:: Records for this task ::

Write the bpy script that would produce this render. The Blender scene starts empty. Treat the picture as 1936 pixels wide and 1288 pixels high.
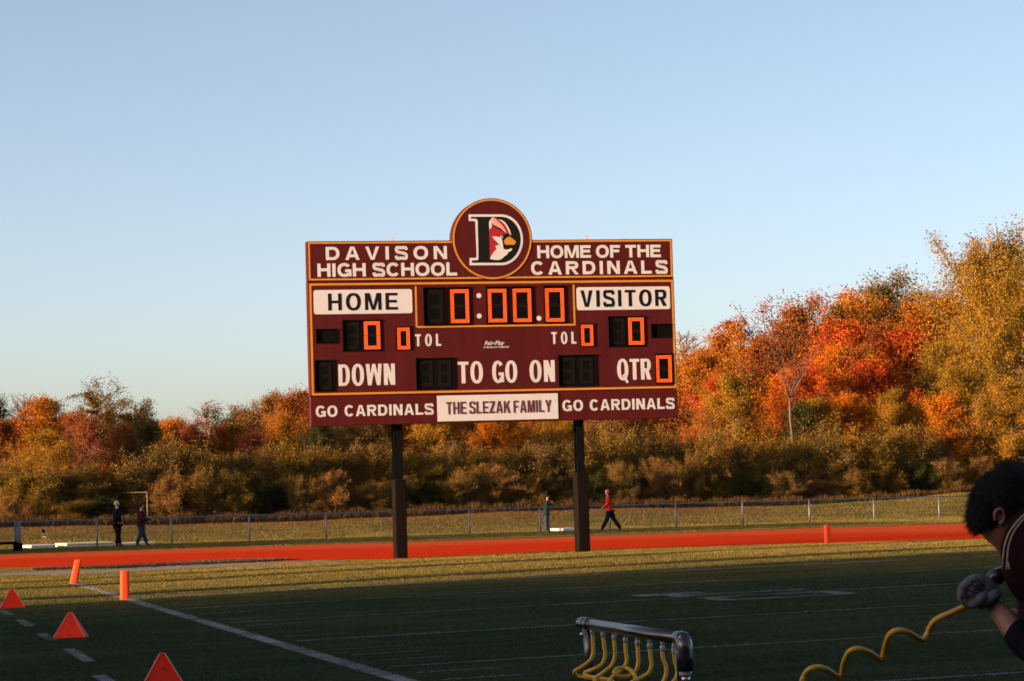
import bpy, bmesh, math, random
import numpy as np
from mathutils import Vector, Matrix

random.seed(7)
rng = np.random.default_rng(11)
C = bpy.context.scene.collection
scene = bpy.context.scene

# ------------------------------------------------------------------ camera, sky, sun, exposure
FPX, CAMH, HORY, ROLL = 4614.0, 1.57, 928.0, math.radians(1.706)      # in pixels of the 1936 px photograph
PT = math.atan((HORY - 644) / FPX * math.cos(ROLL))
_F = Vector((0, math.cos(PT), math.sin(PT)))
_u0 = Vector((0, -math.sin(PT), math.cos(PT)))
_R = math.cos(ROLL) * Vector((1, 0, 0)) - math.sin(ROLL) * _u0
_U = math.sin(ROLL) * Vector((1, 0, 0)) + math.cos(ROLL) * _u0
cam_data = bpy.data.cameras.new('camera')
cam = bpy.data.objects.new('camera', cam_data)
C.objects.link(cam)
cam.matrix_world = Matrix(((_R.x, _U.x, -_F.x, 0), (_R.y, _U.y, -_F.y, 0), (_R.z, _U.z, -_F.z, CAMH), (0, 0, 0, 1)))
cam_data.sensor_width = 36.0
cam_data.lens = FPX / 1936 * 36
cam_data.clip_start = 0.1
cam_data.clip_end = 3000
cam_data.dof.use_dof = True
cam_data.dof.focus_distance = 16
cam_data.dof.aperture_fstop = 14
scene.camera = cam

SUN_AZ, SUN_EL = math.radians(28), math.radians(7.5)                  # light travels towards (cos AZ, sin AZ)
world = bpy.data.worlds.new('World')
scene.world = world
world.use_nodes = True
wn = world.node_tree
sky = wn.nodes.new('ShaderNodeTexSky')
sky.sky_type = 'NISHITA'
sky.sun_disc = False
sky.sun_elevation = SUN_EL
sky.sun_rotation = math.radians(242)
sky.air_density = 0.5
sky.dust_density = 1.7
sky.ozone_density = 1.5
wn.nodes['Background'].inputs[1].default_value = 0.101
tint = wn.nodes.new('ShaderNodeMix'); tint.data_type = 'RGBA'; tint.blend_type = 'MULTIPLY'      # warm camera white balance
tint.inputs[0].default_value = 1.0
tint.inputs[7].default_value = (1.78, 1.385, 1.10, 1)
wn.links.new(sky.outputs[0], tint.inputs[6])
wn.links.new(tint.outputs[2], wn.nodes['Background'].inputs[0])

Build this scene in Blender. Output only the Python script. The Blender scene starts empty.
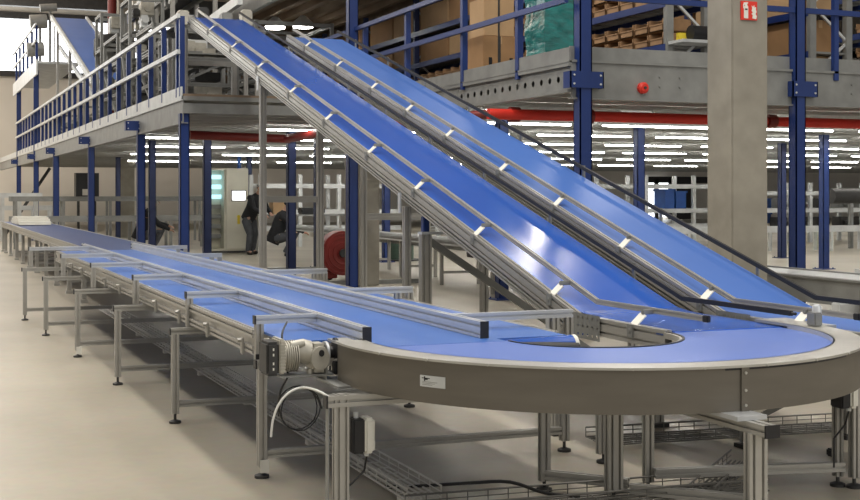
import bpy, bmesh, math, random
from mathutils import Vector, Matrix
random.seed(7)
col = bpy.context.scene.collection
# ------------------------------------------------------------------ camera model (shared by at())
F, HY, VX, H = 1267., 193., -88., 1.45
TH = math.atan((430 - VX) / F); S, C = math.sin(TH), math.cos(TH)
def ray(px, py):
    dx = (px - 430) / F
    return (S + dx * C, C - dx * S, (HY - py) / F)
def at(px, py, X=None, Y=None, Z=None):
    r = ray(px, py)
    t = X / r[0] if X is not None else Y / r[1] if Y is not None else (Z - H) / r[2]
    return Vector((r[0] * t, r[1] * t, H + r[2] * t))
R = math.radians
# ------------------------------------------------------------------ materials
MATS = {}
def mat(name, rgb, rough=.5, metal=0., var=.12, scale=3., bump=0., emit=None, estr=0., coat=0., stretch=(1, 1, 1), trans=0.):
    if name in MATS: return MATS[name]
    m = bpy.data.materials.new(name); m.use_nodes = True
    nt = m.node_tree; N = nt.nodes; L = nt.links
    b = N['Principled BSDF']
    b.inputs['Roughness'].default_value = rough; b.inputs['Metallic'].default_value = metal
    b.inputs['Coat Weight'].default_value = coat
    tc = N.new('ShaderNodeTexCoord'); mp = N.new('ShaderNodeMapping'); mp.inputs['Scale'].default_value = stretch
    no = N.new('ShaderNodeTexNoise'); no.inputs['Scale'].default_value = scale; no.inputs['Detail'].default_value = 6
    L.new(tc.outputs['Object'], mp.inputs['Vector']); L.new(mp.outputs['Vector'], no.inputs['Vector'])
    cr = N.new('ShaderNodeValToRGB')
    cr.color_ramp.elements[0].position = .3; cr.color_ramp.elements[1].position = .7
    cr.color_ramp.elements[0].color = (*[c * (1 - var) for c in rgb], 1)
    cr.color_ramp.elements[1].color = (*[min(1, c * (1 + var)) for c in rgb], 1)
    L.new(no.outputs['Fac'], cr.inputs['Fac']); L.new(cr.outputs['Color'], b.inputs['Base Color'])
    if bump:
        bp = N.new('ShaderNodeBump'); bp.inputs['Strength'].default_value = bump; bp.inputs['Distance'].default_value = .02
        L.new(no.outputs['Fac'], bp.inputs['Height']); L.new(bp.outputs['Normal'], b.inputs['Normal'])
    if emit:
        b.inputs['Emission Color'].default_value = (*emit, 1); b.inputs['Emission Strength'].default_value = estr
    if trans: b.inputs['Transmission Weight'].default_value = trans
    MATS[name] = m; return m
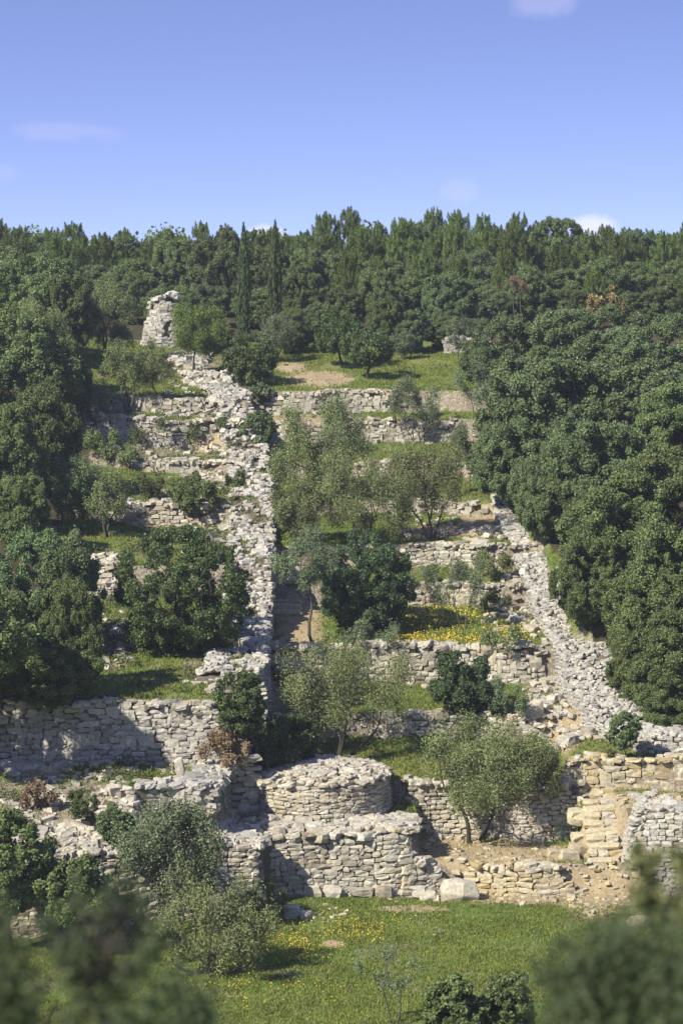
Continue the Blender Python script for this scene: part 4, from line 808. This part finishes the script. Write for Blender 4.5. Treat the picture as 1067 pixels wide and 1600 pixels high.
row('oak', np.arange(10, 1085, 66), 182, ([0, 180, 300, 420, 600, 800, 1067], [385, 400, 362, 385, 388, 400, 395]), 48, 'evergreen oak in the ridge belt under the pines, %s from the left', 'oaks of the upper belt')
row('oak', [270, 330, 400, 460, 520, 585, 645, 700, 760, 820, 880, 1000, 1060], 171, ([0, 300, 450, 600, 750, 900, 1067], [420, 425, 430, 425, 425, 440, 430]), 42, 'evergreen oak of the middle forest belt behind the clearing, %s from the left', 'oaks of the middle belt')
row('pine', [20, 545, 600, 660, 720, 790, 930], 176, ([0, 560, 800, 1000], [400, 378, 400, 400]), 36, 'pine rising among the forest oaks, %s from the left', 'pines among the oaks')
row('oak', [330, 455, 505, 600, 645, 690, 740], 162.5, ([300, 400, 460, 660, 760], [490, 480, 470, 475, 480]), 34, 'low dark oak at the forest edge behind the clearing, %s from the left', 'oaks at the forest edge')
hero('olive', 264, 352, 474, 562, (300, 584), 'umbrella-shaped young pine with a bare trunk beside the ruined hut', 410, name='pine_tree', group='trees round the upper clearing', leaf='pine', stems=1, nlv=26000, nc=120, tr=.08, bark='barkdk', lw=.03, ll=.16)
o = make_cypress(1.15, 5.2, 421); D = put(o, 381, 470, D=166, label='slim pointed cypress, the narrower left one of the two before the ridge', group='cypresses'); o.scale = (1, 1, (-(352 - HY) * D / F - o.location.z) / 5.2)
o = make_cypress(1.2, 6, 422); D = put(o, 430, 500, D=166, label='ragged taller cypress reaching above the skyline, beside the slim one', group='cypresses'); o.scale = (1, 1, (-(345 - HY) * D / F - o.location.z) / 6)
hero('oak', 905, 975, 432, 520, (940, 535), 'oak with straw-yellow dying foliage high in the right wood', 60, D=157, group='dying trees', leaf='yellowing', nlv=4500, nc=30, nl=6, name='dying_oak')
hero('thin', 785, 830, 430, 465, (808, 480), 'small reddish-brown dead tree in the forest right of the clearing', 61, D=168, group='dying trees', leaf='dry', nlv=2500, name='dead_tree')
# the wood goes on over the hill on both sides and behind the crest
rw = np.random.RandomState(909); QQ = []
for k_ in range(330):
    Yw = rw.uniform(100, 260); side = rw.choice((-1, 1)); Xw = side * (Yw * .1335 + 5 + abs(rw.normal(0, 22))) if Yw < 212 else rw.uniform(-70, 70)
    Zw = zf(Xw, Yw); hw_ = rw.uniform(3.8, 6.2) * (1 if Yw < 212 else .75); n_ = 1500; dd = rdir(rw, n_); pos = dd * (rw.uniform(.6, 1.1, (n_, 1))) * np.array((2.6, 2.6, hw_ * .55)) * (1 + .18 * np.sin(dd[:, :1] * 7 + dd[:, 1:2] * 5)) + np.array((Xw, Yw, Zw + hw_ * .45))
    nr_ = dd + rw.normal(0, .6, (n_, 3)); nr_ /= np.linalg.norm(nr_, axis=1, keepdims=True); QQ.append(leaves(pos, nr_, .42, .28, rw))
V = np.concatenate(QQ).reshape(-1, 3); link('woodland', mesh_np('woodland', V, [np.arange(len(V)).reshape(-1, 4)], [M['oak']]), kind='stuff', label='evergreen wood carrying on over the hill beyond the nearer trees', category='wood')
# small stone wall at the back of the clearing
s = Stones(91); wp = [at(x, 550, 160)[:2] for x in (696, 720, 762)]; wp = [(p_[0], 160.2) for p_ in wp]
s.face(wp, lambda x, y: zf(x, y) - .1, lambda x, y: zf(x, y) + .95, h=.22, l=.36); s.cap(wp, .5, lambda x, y: zf(x, y) + .95)
s.build('dry_stone_wall', 'pale', fine=False, label='short sunlit stone wall at the forest edge on the right of the upper clearing', category='stone wall')
# --- out of focus trees close to the camera
def near_oak(px0, px1, py0, D, seed, label, kind='oak', n=9000, leaf='oak', **ov):
    m_ = D / F; X = ((px0 + px1) / 2 - CX) * m_; Z = zf(X, D); top = -(py0 - HY) * m_; w_ = (px1 - px0) * m_; h = top - Z; ch = w_ * .95
    o = make_tree(kind, w_, h, max(.6, h - ch), seed, name='evergreen_oak' if kind == 'oak' else 'olive_tree', nlv=n, leaf=leaf, **ov); o.location = (X, D, Z); o['label'] = label; o['category'] = 'tree'; o['group'] = 'blurred trees close to the viewer'
NK = dict(tr=.02, ll=.034, lw=.014, cr=.13, nl=26, leaf='shadeoak', stems=1)
near_oak(-350, 95, 1452, 9, 501, 'blurred dark tree top filling the lower left corner', n=22000, kind='thin', **dict(NK, nc=360, cr=.2, lr=.46))
near_oak(50, 262, 1385, 8.5, 505, 'small blurred tree top in front of the left end of the building wall', n=2100, kind='thin', **dict(NK, nc=60, cr=.2))
near_oak(60, 440, 1542, 10, 502, 'blurred foliage along the bottom edge, left of the meadow', n=13000, kind='thin', **dict(NK, nc=300, cr=.16))
near_oak(840, 1370, 1436, 9, 503, 'blurred dark tree top filling the lower right corner', n=40000, kind='thin', **dict(NK, nc=420, cr=.17, lr=.5))
near_oak(975, 1130, 1315, 10, 504, 'blurred wispy light green tree top over the leaning grey wall', kind='thin', n=2600, leaf='olive', ll=.034, lw=.014, nc=60, nl=20, cr=.14, stems=1, tr=.012)
# ------------------------------------------------------------------ grass, herbs and flowers
def ground_cover(name, n, xr, yr, mt, label, size=(.03, .1), seed=1, mode='grass', cat='grass'):
    rng = np.random.RandomState(seed); m_ = int(n * (9 if xr else 3.2)); Y = rng.uniform(*yr, m_); X = rng.uniform(-1, 1, m_) * (Y / 100 * 13.9)
    if xr: ok = (X > xr[0]) & (X < xr[1]); X, Y = X[ok], Y[ok]
    Z = zfun(X, Y); S, R, Yl, Wd, px, py = zone(X, Y, Z)
    dzz = np.abs(zfun(X, Y + .25) - zfun(X, Y - .25)) < .25
    nz = np.sin(X * .9 + np.sin(Y * .7)) * np.sin(Y * .55 + 1.3 * np.sin(X * .5)) * .5 + .5
    nf = np.sin(X * 3.1 + Y) * np.sin(Y * 2.7 - X) * .5 + .5
    spn = (X < XL(Y) + .3) & (X > XL(Y) - 2.2) & (Y > 102.5) & (Y < 153)
    tw_ = np.hypot(X - tc_[0], Y - tc_[1]) < 3
    if mode == 'flower': p = Yl ** 1.5 * np.clip(nf * 1.3 * nz + .1 + .25 * (xr is not None), 0, 1) * (1 - S)
    elif mode == 'scrub': p = (nf > .45) * (nz > .3) * .8 * (1 - Wd) * (1 - .7 * S)
    elif mode == 'weedm': p = (nf > .3) * .12 * (1 - S)
    elif mode == 'weed': p = (.12 + .5 * R + .25 * (nz > .6)) * (nf > .35) * ((X < -2.5) | (nf > .93)) * (1 - Wd) * (1 - .6 * S)
    else: p = (1 - .93 * S) * (1 - .5 * R) * (1 - Wd) * (.2 + .8 * np.clip(nz * .7 + nf * .6, 0, 1)) * np.where(np.sin(X * .63 + 2 * np.sin(Y * .31)) * np.sin(Y * .8 + X * .3) > .62, .25, 1)
    p = p * (dzz | spn) * np.where(spn, .9 * (np.sin(X * 1.9 + 1.2 * np.sin(Y * .8)) * np.sin(Y * .9 + .6 * X) + .35 * np.sin(X * 5 + Y * 3) > .08) + .05, 1) * ~tw_ * np.where((X < -5) & (Y < 97) & (Y > 91), .9 if mode != 'grass' else .45, 1) * np.where((X < 2.9) & (X > -5) & (Y > front(X) - .2) & (Y < 98.9) & ~((X < XL(Y)) & (Y > 95.4)), .12, 1)
    k = rng.rand(len(X)) < p; X, Y, Z = X[k][:n], Y[k][:n], Z[k][:n]; c = len(X)
    on = (X < XL(Y) + .1) & (X > XL(Y) - 2.0) & (Y > 103) & (Y < 152.5)
    Z = Z.copy(); Z[on] = [spine_top(x, y) - .06 for x, y in zip(X[on], Y[on])]
    sc_ = rng.uniform(.6, 1.4, c); h = size[1] * sc_; wd = size[0] * sc_; a = rng.uniform(0, pi, c)
    if mode == 'flower':
        ctr = np.stack([X, Y, Z + .12 * rng.rand(c) + .03], -1); nr = np.tile((0, -.5, .8), (c, 1)) + rng.normal(0, .4, (c, 3)); nr /= np.linalg.norm(nr, axis=1, keepdims=True)
        Q = leaves(ctr, nr, size[1], size[0], rng); V = Q.reshape(-1, 3); f = np.arange(len(V)).reshape(-1, 4)
    elif mode in ('weed', 'weedm', 'scrub'):
        m2 = 60 if mode == 'scrub' else 26; ctr = np.repeat(np.stack([X, Y, Z], -1), m2, 0); dd = rdir(rng, len(ctr)); dd[:, 2] = np.abs(dd[:, 2]); rr = np.repeat(size[0] * rng.uniform(.5, 1.8, c) * (1 + 0 * sc_), m2)
        pos = ctr + dd * (rr * rng.rand(len(ctr)) ** .4)[:, None] * np.array((1, 1, .8)); nr = dd + rng.normal(0, .5, dd.shape); nr /= np.linalg.norm(nr, axis=1, keepdims=True)
        Q = leaves(pos, nr, size[1], size[1] * .55, rng); V = Q.reshape(-1, 3); f = np.arange(len(V)).reshape(-1, 4)
    else:
        dx, dy = np.cos(a) * wd, np.sin(a) * wd; lx, ly = rng.normal(0, .5, c) * h, rng.normal(0, .5, c) * h
        V = np.stack([np.stack([X - dx, Y - dy, Z - .01], -1), np.stack([X + dx, Y + dy, Z - .01], -1), np.stack([X + lx, Y + ly, Z + h], -1)], 1).reshape(-1, 3); f = np.arange(len(V)).reshape(-1, 3)
    link(name, mesh_np(name, V, [f], [M[mt]]), kind='stuff', label=label, category=cat)
ground_cover('meadow_grass', 210000, None, (79, 97.2), 'grass', 'short green grass of the bottom meadow', (.02, .065), 1)
ground_cover('terrace_grass', 170000, None, (97, 164), 'grass', 'short green grass growing on all the terraces', (.028, .10), 2)
ground_cover('dry_grass', 16000, None, (79, 164), 'drygrass', 'straw coloured tufts among the green grass', (.024, .08), 7)
ground_cover('meadow_herbs', 900, None, (79, 97), 'grass', 'broad leaved rosettes in the bottom meadow', (.09, .07), 8, 'weedm', 'undergrowth')
ground_cover('scrub_tufts', 420, (-16, -5.2), (92, 152), 'weed', 'knee high green scrub clumps dotted over the left slope', (.36, .12), 13, 'scrub', 'undergrowth')
ground_cover('herbs', 2400, None, (91, 160), 'weed', 'low dark herbs and scrub tufts on the stony left slope', (.22, .11), 3, 'weed', 'undergrowth')
ground_cover('yellow_flowers', 3600, (2, 9.4), (112, 121), 'flower', 'dense drift of yellow flowers on the terrace of the round dark bush', (.06, .07), 14, 'flower', 'flowers')
ground_cover('yellow_flowers', 1300, (-4.5, 1.5), (84, 93), 'flower', 'drift of yellow flowers in the meadow near the silvery olive bush', (.045, .05), 15, 'flower', 'flowers')
ground_cover('yellow_flowers', 11000, None, (79, 164), 'flower', 'small yellow flowers sprinkled through the grass', (.04, .045), 4, 'flower', 'flowers')

# ------------------------------------------------------------------ air
hv = np.array([(x, y, z) for x in (-420, 420) for y in (-60, 460) for z in (-60, 14)], float)
m, nt = mat('thin summer haze'); pv = nd(nt, 'ShaderNodeVolumePrincipled'); pv.inputs['Color'].default_value = (.86, .92, 1, 1); pv.inputs['Density'].default_value = .00042; pv.inputs['Anisotropy'].default_value = .3
o = nd(nt, 'ShaderNodeOutputMaterial'); nt.links.new(pv.outputs[0], o.inputs['Volume'])
link('haze', mesh_np('haze', hv, [F8], [m]), kind='stuff', label='faint summer haze over the hillside', category='haze')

:::

» **Problem**:
Begin at the first line of the material and copy each line exactly through the one containing "scene.camera = cam". Omit pictures.

» **Response to the exercise**:
Write the bpy script that would produce this render. The Blender scene starts empty. Treat the picture as 1936 pixels wide and 1288 pixels high.
import bpy, bmesh, math, random
import numpy as np
from mathutils import Vector, Matrix

random.seed(7)
rng = np.random.default_rng(11)
C = bpy.context.scene.collection
scene = bpy.context.scene

# ------------------------------------------------------------------ camera, sky, sun, exposure
FPX, CAMH, HORY, ROLL = 4614.0, 1.57, 928.0, math.radians(1.706)      # in pixels of the 1936 px photograph
PT = math.atan((HORY - 644) / FPX * math.cos(ROLL))
_F = Vector((0, math.cos(PT), math.sin(PT)))
_u0 = Vector((0, -math.sin(PT), math.cos(PT)))
_R = math.cos(ROLL) * Vector((1, 0, 0)) - math.sin(ROLL) * _u0
_U = math.sin(ROLL) * Vector((1, 0, 0)) + math.cos(ROLL) * _u0
cam_data = bpy.data.cameras.new('camera')
cam = bpy.data.objects.new('camera', cam_data)
C.objects.link(cam)
cam.matrix_world = Matrix(((_R.x, _U.x, -_F.x, 0), (_R.y, _U.y, -_F.y, 0), (_R.z, _U.z, -_F.z, CAMH), (0, 0, 0, 1)))
cam_data.sensor_width = 36.0
cam_data.lens = FPX / 1936 * 36
cam_data.clip_start = 0.1
cam_data.clip_end = 3000
cam_data.dof.use_dof = True
cam_data.dof.focus_distance = 16
cam_data.dof.aperture_fstop = 14
scene.camera = cam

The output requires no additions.